**Instructions for the task:** Give the number of lines in the listing that hold the word "scene". Write nothing but that number.

**Data lines:**
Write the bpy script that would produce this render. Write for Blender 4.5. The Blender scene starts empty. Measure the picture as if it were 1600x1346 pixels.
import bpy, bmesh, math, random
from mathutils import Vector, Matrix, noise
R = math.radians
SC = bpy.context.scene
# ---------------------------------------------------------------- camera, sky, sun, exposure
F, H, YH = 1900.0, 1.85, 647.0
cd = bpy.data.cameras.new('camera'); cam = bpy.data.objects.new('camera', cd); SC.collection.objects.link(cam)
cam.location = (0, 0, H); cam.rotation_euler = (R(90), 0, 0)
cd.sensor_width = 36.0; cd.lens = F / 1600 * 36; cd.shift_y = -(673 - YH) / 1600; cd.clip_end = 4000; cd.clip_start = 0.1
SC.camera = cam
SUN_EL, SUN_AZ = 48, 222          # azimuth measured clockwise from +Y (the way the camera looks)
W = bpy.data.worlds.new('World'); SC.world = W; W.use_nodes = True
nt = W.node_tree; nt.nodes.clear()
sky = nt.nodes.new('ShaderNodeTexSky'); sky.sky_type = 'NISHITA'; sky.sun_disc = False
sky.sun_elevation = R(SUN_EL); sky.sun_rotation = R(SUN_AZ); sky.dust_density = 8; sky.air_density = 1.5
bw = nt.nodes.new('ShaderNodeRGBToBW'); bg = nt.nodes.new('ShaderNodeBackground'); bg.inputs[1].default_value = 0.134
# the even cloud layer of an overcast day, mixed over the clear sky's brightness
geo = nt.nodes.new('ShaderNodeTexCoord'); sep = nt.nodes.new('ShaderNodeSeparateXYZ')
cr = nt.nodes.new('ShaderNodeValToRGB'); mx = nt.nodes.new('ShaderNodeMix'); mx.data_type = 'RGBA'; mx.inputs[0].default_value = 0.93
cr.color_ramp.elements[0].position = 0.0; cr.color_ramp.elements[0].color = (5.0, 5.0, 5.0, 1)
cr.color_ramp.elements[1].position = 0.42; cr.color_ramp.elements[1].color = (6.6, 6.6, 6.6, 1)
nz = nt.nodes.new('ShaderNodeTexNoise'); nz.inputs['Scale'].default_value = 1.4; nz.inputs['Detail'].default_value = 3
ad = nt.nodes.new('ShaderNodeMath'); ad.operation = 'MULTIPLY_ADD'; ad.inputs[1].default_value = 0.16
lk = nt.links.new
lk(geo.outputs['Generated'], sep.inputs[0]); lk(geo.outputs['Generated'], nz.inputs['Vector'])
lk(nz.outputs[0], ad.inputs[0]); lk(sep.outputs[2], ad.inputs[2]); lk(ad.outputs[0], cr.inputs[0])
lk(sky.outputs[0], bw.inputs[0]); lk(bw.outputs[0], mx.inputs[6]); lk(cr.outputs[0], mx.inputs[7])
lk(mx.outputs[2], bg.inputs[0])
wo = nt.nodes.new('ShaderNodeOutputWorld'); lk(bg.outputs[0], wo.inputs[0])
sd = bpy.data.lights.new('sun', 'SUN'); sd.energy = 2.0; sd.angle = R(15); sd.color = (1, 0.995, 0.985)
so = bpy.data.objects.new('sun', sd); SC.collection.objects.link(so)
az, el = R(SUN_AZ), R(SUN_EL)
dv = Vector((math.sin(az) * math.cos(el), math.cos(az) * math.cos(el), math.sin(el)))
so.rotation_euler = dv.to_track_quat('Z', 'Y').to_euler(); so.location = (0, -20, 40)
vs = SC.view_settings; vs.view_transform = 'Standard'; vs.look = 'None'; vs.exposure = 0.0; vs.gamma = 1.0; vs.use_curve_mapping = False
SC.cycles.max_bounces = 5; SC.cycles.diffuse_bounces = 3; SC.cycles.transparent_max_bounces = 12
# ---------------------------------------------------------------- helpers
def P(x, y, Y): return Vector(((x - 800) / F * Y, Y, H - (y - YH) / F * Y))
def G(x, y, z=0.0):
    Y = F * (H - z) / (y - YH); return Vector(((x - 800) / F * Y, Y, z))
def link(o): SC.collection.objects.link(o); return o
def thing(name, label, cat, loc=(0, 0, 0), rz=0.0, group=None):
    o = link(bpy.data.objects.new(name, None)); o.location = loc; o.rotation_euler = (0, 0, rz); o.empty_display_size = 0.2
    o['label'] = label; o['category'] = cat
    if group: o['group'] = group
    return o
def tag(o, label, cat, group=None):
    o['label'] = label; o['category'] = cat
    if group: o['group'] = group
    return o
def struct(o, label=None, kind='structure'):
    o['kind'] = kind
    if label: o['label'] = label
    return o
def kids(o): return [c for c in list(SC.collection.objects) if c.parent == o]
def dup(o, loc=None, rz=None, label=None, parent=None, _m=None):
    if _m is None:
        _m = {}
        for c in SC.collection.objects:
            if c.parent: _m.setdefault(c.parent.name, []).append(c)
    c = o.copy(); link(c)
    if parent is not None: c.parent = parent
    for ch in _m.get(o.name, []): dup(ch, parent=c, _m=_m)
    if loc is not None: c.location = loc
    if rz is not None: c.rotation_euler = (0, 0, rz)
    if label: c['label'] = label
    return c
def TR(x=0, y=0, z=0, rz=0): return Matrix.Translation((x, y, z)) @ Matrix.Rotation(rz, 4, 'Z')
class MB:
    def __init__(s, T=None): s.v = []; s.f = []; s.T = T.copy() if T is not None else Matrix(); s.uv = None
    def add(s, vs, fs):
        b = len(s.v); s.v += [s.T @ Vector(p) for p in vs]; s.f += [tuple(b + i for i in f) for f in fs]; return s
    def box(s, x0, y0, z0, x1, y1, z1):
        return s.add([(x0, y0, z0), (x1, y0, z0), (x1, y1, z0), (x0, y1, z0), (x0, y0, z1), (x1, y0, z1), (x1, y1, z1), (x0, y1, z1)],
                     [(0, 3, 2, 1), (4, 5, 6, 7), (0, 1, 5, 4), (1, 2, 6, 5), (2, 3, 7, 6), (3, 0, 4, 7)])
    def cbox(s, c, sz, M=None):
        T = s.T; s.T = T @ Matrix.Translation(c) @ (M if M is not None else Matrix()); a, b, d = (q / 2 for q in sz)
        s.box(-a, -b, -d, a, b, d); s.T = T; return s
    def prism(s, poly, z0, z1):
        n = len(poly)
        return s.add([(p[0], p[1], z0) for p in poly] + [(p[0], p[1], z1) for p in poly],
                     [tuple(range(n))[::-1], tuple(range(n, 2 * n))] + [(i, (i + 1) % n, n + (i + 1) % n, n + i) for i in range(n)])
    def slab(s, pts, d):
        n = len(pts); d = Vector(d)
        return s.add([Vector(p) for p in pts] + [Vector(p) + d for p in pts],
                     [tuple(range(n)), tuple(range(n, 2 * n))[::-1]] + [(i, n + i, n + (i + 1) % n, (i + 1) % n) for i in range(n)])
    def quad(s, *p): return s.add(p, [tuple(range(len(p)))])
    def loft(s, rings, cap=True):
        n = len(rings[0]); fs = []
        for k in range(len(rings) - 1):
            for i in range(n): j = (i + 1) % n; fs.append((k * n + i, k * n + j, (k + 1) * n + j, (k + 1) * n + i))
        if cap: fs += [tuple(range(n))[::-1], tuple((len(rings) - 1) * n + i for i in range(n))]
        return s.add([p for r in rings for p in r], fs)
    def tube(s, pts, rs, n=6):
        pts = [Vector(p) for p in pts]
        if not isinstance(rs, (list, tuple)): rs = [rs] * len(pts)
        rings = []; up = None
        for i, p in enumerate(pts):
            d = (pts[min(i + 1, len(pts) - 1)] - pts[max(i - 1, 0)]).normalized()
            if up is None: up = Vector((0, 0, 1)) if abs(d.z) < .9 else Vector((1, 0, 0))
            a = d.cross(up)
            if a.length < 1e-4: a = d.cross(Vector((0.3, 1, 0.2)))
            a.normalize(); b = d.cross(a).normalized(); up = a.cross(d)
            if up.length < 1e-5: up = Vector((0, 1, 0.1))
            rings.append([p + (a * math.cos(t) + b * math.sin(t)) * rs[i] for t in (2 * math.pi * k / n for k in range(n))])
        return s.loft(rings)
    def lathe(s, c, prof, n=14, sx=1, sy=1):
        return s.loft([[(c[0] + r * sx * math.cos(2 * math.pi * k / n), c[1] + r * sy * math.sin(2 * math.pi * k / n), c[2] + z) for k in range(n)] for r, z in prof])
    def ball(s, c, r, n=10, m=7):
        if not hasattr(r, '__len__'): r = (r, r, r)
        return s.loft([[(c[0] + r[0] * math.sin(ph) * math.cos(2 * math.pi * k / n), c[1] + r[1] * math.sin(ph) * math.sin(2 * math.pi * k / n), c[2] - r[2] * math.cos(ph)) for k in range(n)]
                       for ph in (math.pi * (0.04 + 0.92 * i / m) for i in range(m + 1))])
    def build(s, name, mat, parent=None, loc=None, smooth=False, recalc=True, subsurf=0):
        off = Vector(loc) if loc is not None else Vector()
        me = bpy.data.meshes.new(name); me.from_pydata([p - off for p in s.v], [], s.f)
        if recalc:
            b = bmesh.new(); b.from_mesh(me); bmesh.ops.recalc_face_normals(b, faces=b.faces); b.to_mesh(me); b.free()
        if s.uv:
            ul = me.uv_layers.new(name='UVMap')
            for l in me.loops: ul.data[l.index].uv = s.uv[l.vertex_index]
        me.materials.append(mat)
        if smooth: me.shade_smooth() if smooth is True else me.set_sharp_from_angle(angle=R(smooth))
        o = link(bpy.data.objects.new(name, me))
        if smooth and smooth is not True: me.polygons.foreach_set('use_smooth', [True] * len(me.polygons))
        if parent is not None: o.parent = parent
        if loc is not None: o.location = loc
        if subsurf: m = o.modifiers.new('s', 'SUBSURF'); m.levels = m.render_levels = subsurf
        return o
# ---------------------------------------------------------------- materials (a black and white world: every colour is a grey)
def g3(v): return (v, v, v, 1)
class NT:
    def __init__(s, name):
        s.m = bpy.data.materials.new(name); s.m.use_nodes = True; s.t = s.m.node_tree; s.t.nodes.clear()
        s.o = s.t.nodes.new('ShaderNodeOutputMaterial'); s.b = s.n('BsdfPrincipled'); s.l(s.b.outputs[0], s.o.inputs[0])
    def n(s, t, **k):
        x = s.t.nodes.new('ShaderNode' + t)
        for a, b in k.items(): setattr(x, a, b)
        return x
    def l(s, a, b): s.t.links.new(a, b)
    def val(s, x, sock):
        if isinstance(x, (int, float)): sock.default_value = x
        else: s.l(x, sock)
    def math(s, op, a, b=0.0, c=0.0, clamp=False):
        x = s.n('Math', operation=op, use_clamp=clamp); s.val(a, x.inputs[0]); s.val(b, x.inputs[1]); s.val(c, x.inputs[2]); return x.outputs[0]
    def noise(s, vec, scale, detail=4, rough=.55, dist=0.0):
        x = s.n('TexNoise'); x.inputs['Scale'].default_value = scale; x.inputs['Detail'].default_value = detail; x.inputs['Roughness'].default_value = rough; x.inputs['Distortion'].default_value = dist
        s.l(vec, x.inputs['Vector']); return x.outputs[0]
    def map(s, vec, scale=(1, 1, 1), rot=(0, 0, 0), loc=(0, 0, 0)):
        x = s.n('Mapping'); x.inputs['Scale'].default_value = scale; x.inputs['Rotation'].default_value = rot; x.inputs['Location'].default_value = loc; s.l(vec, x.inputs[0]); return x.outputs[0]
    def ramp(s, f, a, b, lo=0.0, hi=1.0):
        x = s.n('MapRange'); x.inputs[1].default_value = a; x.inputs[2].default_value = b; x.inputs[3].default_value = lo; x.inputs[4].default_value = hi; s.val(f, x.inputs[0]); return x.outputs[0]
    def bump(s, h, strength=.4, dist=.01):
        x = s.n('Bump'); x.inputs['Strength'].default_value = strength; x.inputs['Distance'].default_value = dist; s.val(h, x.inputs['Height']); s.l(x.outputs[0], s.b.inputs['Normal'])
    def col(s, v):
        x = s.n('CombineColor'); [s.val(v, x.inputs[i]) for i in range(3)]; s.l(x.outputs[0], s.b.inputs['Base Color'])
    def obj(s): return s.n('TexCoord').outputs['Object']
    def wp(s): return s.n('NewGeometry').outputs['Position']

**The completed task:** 2